• TASK DETAILS
Of the lines in the records that follow, how many include the word "part"? Answer with a bare number.
══════════════════════════════
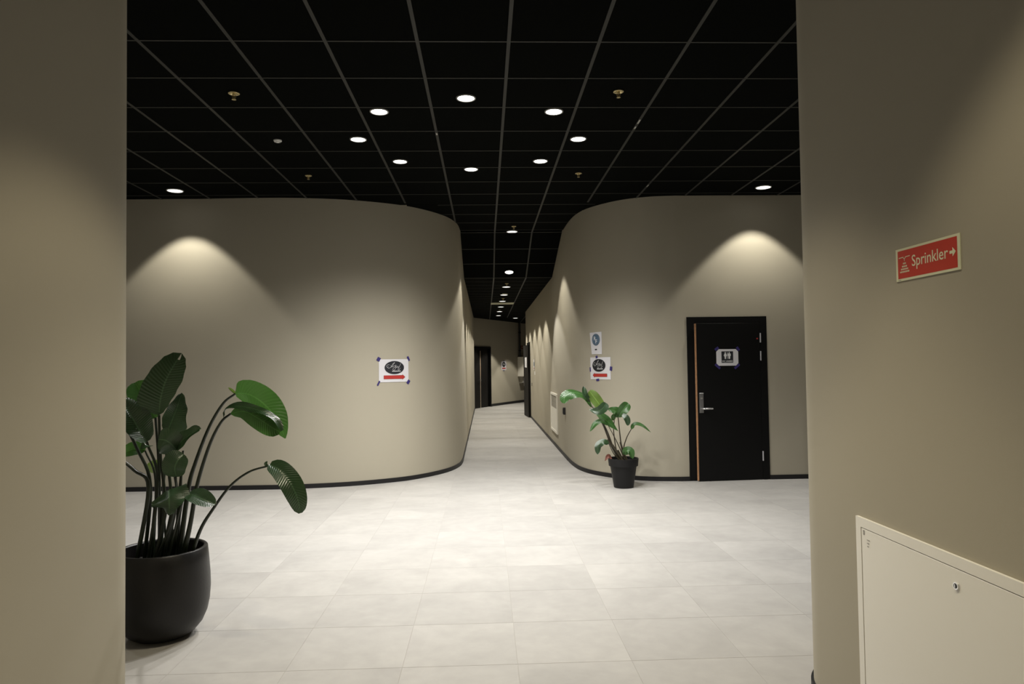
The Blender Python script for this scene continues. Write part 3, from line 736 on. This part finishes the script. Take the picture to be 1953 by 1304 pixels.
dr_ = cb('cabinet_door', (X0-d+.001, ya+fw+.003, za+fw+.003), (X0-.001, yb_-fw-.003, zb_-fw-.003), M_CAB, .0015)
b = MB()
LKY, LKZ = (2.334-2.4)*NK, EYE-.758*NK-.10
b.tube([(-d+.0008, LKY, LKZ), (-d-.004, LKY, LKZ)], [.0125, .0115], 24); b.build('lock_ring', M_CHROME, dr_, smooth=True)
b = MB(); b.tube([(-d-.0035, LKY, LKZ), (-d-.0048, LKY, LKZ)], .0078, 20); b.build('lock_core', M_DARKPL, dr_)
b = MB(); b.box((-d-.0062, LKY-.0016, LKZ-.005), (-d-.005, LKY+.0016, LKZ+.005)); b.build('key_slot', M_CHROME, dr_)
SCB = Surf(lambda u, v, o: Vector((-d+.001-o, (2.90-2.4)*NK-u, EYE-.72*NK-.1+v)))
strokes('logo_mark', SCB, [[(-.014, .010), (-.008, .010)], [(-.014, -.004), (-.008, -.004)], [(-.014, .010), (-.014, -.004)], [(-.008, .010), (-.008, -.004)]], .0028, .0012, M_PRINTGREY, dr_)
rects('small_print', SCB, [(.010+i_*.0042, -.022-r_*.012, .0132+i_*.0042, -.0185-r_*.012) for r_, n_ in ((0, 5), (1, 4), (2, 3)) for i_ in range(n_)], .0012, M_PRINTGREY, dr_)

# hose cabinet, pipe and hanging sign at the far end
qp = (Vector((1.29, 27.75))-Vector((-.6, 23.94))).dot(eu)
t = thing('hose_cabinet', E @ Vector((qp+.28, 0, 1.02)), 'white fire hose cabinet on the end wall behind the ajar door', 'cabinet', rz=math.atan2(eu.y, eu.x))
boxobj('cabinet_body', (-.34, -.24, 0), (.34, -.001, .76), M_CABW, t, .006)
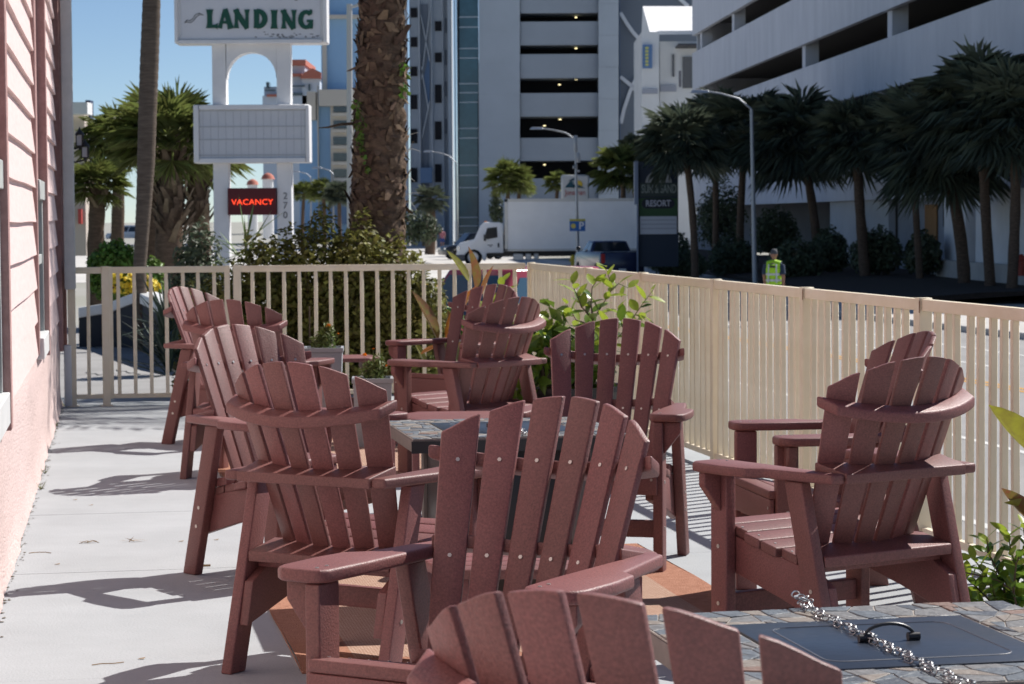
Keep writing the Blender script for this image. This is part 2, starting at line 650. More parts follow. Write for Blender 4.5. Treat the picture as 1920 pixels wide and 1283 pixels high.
══════════════════════════════
• TASK SOLUTION
2